Provided information:

- - - - - - -

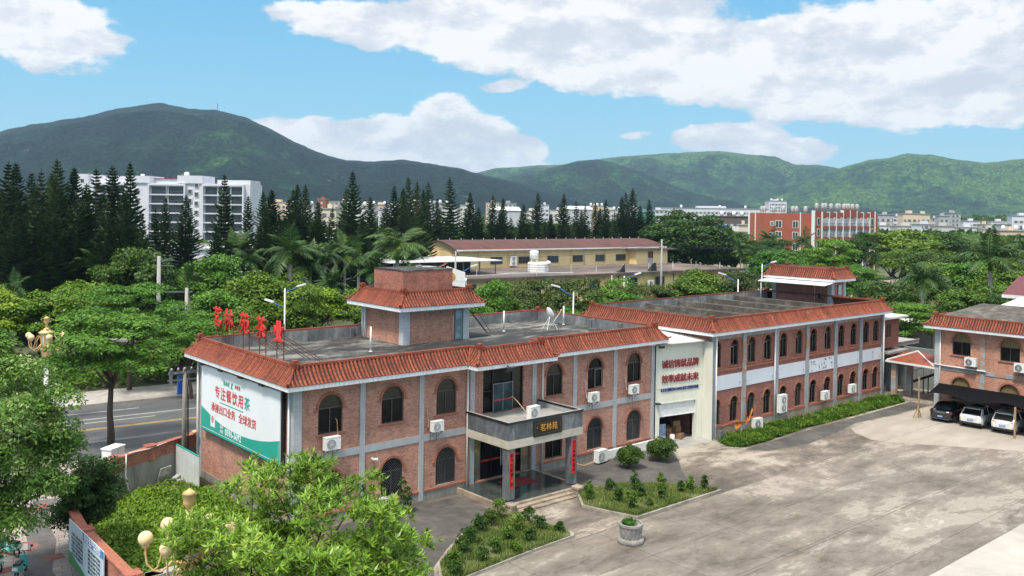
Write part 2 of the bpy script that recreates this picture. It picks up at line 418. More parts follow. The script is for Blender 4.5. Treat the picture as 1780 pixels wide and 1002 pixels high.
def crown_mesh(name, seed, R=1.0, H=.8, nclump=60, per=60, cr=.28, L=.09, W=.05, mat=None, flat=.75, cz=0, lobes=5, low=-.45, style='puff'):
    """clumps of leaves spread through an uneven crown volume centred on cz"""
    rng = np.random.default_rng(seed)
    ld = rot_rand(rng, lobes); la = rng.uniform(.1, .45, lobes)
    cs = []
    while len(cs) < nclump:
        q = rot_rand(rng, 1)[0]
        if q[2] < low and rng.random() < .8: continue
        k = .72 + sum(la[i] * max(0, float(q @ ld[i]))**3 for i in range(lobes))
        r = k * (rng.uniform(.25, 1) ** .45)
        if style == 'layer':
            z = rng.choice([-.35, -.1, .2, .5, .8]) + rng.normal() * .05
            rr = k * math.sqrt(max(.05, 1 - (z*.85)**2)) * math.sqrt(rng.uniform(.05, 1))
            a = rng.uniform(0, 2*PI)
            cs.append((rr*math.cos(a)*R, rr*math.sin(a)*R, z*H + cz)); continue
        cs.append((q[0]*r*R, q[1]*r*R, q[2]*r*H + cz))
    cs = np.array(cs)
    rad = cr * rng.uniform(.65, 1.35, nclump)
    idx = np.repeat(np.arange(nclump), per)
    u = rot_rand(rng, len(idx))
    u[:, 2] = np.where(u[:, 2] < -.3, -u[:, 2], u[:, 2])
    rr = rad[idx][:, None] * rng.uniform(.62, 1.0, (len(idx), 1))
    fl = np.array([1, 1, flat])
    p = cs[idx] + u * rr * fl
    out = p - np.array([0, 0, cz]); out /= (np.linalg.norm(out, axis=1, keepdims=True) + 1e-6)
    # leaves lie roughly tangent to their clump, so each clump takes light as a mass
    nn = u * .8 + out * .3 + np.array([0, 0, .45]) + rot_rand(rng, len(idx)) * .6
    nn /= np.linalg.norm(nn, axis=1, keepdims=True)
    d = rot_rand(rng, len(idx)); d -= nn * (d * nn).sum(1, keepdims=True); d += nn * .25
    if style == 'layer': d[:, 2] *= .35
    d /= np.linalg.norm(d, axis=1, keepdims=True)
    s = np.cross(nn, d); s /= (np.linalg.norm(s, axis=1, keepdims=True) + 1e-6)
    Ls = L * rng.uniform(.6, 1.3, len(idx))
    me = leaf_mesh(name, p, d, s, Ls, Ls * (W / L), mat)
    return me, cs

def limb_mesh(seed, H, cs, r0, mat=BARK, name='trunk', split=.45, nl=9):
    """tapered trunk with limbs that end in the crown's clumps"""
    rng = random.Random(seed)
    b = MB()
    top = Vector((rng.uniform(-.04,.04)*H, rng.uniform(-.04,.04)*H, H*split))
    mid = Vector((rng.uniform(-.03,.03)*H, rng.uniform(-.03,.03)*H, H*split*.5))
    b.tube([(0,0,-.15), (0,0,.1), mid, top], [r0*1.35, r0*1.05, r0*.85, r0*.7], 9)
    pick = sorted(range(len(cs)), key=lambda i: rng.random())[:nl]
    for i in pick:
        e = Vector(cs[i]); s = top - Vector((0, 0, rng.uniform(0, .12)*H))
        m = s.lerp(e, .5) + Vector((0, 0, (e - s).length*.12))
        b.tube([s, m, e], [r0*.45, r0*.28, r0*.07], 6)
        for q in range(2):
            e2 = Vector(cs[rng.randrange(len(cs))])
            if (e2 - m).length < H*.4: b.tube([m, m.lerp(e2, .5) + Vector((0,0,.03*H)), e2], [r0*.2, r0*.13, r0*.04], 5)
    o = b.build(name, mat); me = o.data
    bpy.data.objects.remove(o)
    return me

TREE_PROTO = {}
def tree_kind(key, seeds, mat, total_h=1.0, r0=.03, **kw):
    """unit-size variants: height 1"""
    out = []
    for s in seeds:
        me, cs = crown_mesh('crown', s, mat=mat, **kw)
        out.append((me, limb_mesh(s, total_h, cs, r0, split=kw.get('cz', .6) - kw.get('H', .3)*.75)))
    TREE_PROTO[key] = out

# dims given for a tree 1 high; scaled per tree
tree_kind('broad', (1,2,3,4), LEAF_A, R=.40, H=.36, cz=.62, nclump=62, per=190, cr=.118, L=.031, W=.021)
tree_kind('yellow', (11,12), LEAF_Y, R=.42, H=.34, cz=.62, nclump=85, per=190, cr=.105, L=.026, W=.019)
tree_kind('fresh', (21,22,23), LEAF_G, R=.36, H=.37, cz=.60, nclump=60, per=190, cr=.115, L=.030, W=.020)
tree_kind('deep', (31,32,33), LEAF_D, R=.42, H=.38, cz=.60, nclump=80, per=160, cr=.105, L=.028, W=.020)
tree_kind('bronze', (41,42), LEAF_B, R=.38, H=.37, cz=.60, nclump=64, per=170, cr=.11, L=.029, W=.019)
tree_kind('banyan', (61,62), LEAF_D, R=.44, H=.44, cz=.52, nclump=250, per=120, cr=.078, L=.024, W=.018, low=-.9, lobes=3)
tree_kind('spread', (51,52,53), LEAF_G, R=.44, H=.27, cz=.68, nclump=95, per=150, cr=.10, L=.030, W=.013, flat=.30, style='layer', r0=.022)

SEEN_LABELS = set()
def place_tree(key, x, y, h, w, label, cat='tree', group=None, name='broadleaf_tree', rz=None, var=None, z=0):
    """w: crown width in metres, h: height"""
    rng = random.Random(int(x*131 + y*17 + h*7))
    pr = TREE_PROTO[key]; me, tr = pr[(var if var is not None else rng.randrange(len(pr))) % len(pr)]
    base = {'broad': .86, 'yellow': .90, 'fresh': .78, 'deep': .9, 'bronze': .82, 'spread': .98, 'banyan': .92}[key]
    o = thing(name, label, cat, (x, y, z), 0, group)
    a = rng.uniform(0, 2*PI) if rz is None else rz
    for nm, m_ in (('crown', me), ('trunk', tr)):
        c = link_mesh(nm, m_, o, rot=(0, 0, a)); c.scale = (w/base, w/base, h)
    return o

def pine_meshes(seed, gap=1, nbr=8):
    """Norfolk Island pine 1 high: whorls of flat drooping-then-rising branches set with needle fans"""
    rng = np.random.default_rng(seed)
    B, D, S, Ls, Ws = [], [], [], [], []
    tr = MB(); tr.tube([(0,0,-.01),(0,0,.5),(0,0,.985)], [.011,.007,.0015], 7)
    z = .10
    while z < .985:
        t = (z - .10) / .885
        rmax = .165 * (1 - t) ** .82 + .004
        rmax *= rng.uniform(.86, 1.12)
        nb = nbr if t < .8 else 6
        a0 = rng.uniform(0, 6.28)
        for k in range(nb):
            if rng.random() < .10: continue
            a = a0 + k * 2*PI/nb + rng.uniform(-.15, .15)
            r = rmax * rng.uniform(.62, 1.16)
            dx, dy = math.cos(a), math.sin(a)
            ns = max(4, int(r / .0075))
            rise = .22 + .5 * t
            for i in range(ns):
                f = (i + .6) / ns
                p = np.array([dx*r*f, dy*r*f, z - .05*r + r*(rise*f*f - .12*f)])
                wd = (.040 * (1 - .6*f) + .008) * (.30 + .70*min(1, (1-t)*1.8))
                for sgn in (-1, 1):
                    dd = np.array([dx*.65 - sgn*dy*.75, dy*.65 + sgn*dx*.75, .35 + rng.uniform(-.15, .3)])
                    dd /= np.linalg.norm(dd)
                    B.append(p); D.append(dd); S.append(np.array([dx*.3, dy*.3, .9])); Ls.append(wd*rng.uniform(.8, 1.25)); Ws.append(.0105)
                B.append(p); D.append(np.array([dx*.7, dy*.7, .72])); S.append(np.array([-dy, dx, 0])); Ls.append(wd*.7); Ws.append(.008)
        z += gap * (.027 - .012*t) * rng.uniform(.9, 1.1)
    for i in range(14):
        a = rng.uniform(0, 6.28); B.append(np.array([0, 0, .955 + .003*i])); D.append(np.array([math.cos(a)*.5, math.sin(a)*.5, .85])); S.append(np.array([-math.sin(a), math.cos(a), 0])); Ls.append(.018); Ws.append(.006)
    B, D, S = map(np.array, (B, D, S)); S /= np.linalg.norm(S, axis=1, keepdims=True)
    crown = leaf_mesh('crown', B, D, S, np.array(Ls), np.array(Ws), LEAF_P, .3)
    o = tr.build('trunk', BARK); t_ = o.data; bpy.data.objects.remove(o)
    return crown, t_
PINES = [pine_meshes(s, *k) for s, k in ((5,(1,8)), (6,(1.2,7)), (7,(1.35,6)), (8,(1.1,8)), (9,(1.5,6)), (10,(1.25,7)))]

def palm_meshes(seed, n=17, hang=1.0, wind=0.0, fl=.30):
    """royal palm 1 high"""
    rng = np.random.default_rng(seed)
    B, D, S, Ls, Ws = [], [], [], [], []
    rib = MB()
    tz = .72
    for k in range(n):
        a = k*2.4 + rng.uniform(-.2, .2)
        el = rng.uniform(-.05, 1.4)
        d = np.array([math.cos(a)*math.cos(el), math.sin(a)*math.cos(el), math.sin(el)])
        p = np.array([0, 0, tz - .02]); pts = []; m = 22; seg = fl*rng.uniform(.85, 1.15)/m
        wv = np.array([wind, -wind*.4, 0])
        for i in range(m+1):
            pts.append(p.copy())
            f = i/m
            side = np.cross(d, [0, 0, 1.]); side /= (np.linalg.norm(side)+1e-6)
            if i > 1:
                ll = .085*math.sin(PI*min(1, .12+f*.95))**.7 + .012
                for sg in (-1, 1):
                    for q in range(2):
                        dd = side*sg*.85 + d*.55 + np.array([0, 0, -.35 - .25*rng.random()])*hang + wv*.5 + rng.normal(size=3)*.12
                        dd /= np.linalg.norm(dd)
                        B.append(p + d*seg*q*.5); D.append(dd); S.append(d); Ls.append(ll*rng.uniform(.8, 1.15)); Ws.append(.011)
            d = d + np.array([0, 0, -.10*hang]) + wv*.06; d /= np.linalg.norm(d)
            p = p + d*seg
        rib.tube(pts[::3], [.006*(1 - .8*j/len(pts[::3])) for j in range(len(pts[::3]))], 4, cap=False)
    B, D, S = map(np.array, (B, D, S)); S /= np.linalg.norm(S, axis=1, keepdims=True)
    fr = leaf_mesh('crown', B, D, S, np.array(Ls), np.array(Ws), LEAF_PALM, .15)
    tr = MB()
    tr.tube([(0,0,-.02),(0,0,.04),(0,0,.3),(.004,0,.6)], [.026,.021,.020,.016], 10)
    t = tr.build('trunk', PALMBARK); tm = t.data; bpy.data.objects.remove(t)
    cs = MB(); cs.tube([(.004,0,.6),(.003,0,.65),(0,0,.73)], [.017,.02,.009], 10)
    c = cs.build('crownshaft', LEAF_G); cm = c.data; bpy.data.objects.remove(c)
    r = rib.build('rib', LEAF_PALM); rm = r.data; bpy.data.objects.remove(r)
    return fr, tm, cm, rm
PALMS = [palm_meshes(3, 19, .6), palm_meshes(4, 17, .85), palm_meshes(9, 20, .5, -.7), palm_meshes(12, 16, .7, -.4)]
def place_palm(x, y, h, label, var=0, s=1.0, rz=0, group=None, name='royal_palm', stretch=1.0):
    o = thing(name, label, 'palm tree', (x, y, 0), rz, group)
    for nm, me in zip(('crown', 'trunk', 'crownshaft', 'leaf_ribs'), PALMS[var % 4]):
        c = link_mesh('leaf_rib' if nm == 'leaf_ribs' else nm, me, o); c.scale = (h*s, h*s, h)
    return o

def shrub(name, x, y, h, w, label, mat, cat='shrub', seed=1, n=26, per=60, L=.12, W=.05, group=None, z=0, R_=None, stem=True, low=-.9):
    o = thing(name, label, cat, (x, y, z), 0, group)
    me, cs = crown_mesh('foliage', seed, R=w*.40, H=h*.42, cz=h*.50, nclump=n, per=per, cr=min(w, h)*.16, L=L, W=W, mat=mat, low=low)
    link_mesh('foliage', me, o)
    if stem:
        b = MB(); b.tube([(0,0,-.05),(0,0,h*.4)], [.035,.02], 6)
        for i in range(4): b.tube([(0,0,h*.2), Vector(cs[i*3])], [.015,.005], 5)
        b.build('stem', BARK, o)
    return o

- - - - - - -

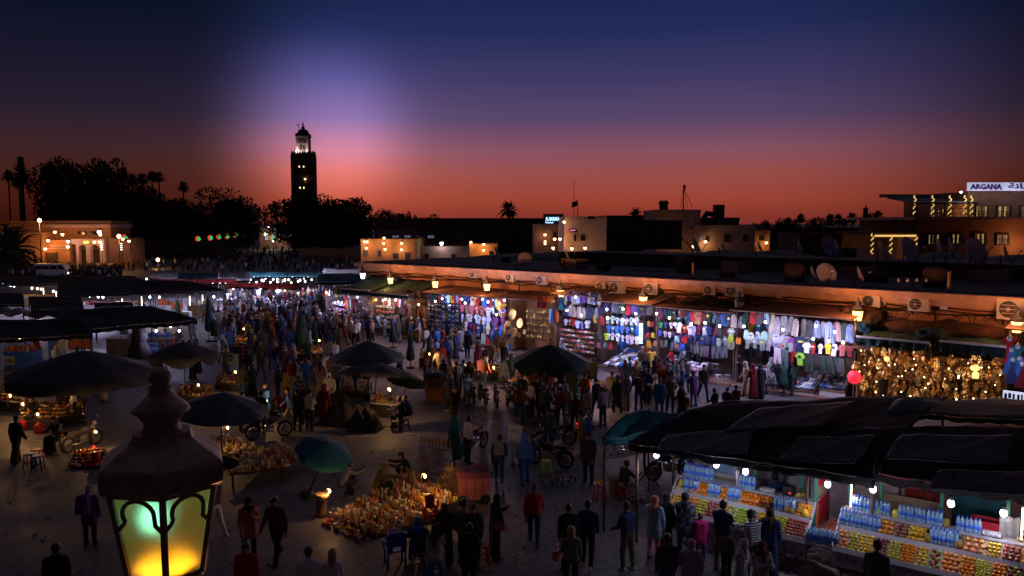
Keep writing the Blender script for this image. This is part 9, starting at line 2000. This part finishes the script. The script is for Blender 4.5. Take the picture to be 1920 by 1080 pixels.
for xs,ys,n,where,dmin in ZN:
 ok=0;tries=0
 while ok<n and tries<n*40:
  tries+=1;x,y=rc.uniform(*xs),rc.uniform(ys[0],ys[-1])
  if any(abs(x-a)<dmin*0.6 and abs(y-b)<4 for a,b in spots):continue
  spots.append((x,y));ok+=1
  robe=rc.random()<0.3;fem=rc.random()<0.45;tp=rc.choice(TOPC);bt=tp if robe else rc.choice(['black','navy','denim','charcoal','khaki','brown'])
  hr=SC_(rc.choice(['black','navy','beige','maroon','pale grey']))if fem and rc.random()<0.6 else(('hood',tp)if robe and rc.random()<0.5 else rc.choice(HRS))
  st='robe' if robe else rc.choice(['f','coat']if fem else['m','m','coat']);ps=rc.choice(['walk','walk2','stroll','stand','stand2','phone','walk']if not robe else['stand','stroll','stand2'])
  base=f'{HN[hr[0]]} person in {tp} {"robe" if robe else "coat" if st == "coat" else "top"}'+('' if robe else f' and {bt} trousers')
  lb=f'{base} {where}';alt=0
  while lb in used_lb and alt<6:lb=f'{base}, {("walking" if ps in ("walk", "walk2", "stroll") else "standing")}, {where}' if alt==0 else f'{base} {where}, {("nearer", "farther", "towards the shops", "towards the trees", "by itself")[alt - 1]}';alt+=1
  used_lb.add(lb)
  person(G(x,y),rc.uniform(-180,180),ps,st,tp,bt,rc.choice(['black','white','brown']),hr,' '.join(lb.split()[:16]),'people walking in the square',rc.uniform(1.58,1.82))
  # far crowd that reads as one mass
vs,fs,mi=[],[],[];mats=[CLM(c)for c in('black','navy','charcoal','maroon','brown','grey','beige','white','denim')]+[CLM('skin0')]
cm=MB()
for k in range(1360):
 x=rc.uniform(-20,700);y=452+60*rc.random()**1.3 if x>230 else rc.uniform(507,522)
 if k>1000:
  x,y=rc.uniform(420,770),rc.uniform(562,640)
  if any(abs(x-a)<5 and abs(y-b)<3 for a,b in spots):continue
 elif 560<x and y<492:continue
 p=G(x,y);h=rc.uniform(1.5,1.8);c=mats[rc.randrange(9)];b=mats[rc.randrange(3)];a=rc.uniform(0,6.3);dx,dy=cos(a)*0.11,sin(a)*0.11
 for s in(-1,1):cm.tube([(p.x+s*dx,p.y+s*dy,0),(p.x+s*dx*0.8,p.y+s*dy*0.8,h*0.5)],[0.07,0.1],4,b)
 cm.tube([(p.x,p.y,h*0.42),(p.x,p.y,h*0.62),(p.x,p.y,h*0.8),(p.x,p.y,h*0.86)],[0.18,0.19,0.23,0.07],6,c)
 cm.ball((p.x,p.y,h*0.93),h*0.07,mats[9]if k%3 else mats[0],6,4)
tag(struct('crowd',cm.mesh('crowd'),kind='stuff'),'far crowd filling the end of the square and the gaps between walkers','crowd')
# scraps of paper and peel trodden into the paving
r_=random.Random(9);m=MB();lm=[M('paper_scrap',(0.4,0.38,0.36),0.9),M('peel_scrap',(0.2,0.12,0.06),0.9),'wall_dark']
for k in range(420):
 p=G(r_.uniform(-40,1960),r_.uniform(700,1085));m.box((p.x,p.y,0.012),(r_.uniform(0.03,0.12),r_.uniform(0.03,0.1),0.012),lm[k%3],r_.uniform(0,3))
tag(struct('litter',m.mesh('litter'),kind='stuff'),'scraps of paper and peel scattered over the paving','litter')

- - - - - - -

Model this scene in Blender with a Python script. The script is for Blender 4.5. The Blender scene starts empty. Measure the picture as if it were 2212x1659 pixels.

- - - - - - -

Set down, without any change, only the lines from the line that holds "Write part 2" through the line that holds "return me, cs", both lines included.

The answer:
Write part 2 of the bpy script that recreates this picture. It picks up at line 418. More parts follow. The script is for Blender 4.5. Treat the picture as 1780 pixels wide and 1002 pixels high.
def crown_mesh(name, seed, R=1.0, H=.8, nclump=60, per=60, cr=.28, L=.09, W=.05, mat=None, flat=.75, cz=0, lobes=5, low=-.45, style='puff'):
    """clumps of leaves spread through an uneven crown volume centred on cz"""
    rng = np.random.default_rng(seed)
    ld = rot_rand(rng, lobes); la = rng.uniform(.1, .45, lobes)
    cs = []
    while len(cs) < nclump:
        q = rot_rand(rng, 1)[0]
        if q[2] < low and rng.random() < .8: continue
        k = .72 + sum(la[i] * max(0, float(q @ ld[i]))**3 for i in range(lobes))
        r = k * (rng.uniform(.25, 1) ** .45)
        if style == 'layer':
            z = rng.choice([-.35, -.1, .2, .5, .8]) + rng.normal() * .05
            rr = k * math.sqrt(max(.05, 1 - (z*.85)**2)) * math.sqrt(rng.uniform(.05, 1))
            a = rng.uniform(0, 2*PI)
            cs.append((rr*math.cos(a)*R, rr*math.sin(a)*R, z*H + cz)); continue
        cs.append((q[0]*r*R, q[1]*r*R, q[2]*r*H + cz))
    cs = np.array(cs)
    rad = cr * rng.uniform(.65, 1.35, nclump)
    idx = np.repeat(np.arange(nclump), per)
    u = rot_rand(rng, len(idx))
    u[:, 2] = np.where(u[:, 2] < -.3, -u[:, 2], u[:, 2])
    rr = rad[idx][:, None] * rng.uniform(.62, 1.0, (len(idx), 1))
    fl = np.array([1, 1, flat])
    p = cs[idx] + u * rr * fl
    out = p - np.array([0, 0, cz]); out /= (np.linalg.norm(out, axis=1, keepdims=True) + 1e-6)
    # leaves lie roughly tangent to their clump, so each clump takes light as a mass
    nn = u * .8 + out * .3 + np.array([0, 0, .45]) + rot_rand(rng, len(idx)) * .6
    nn /= np.linalg.norm(nn, axis=1, keepdims=True)
    d = rot_rand(rng, len(idx)); d -= nn * (d * nn).sum(1, keepdims=True); d += nn * .25
    if style == 'layer': d[:, 2] *= .35
    d /= np.linalg.norm(d, axis=1, keepdims=True)
    s = np.cross(nn, d); s /= (np.linalg.norm(s, axis=1, keepdims=True) + 1e-6)
    Ls = L * rng.uniform(.6, 1.3, len(idx))
    me = leaf_mesh(name, p, d, s, Ls, Ls * (W / L), mat)
    return me, cs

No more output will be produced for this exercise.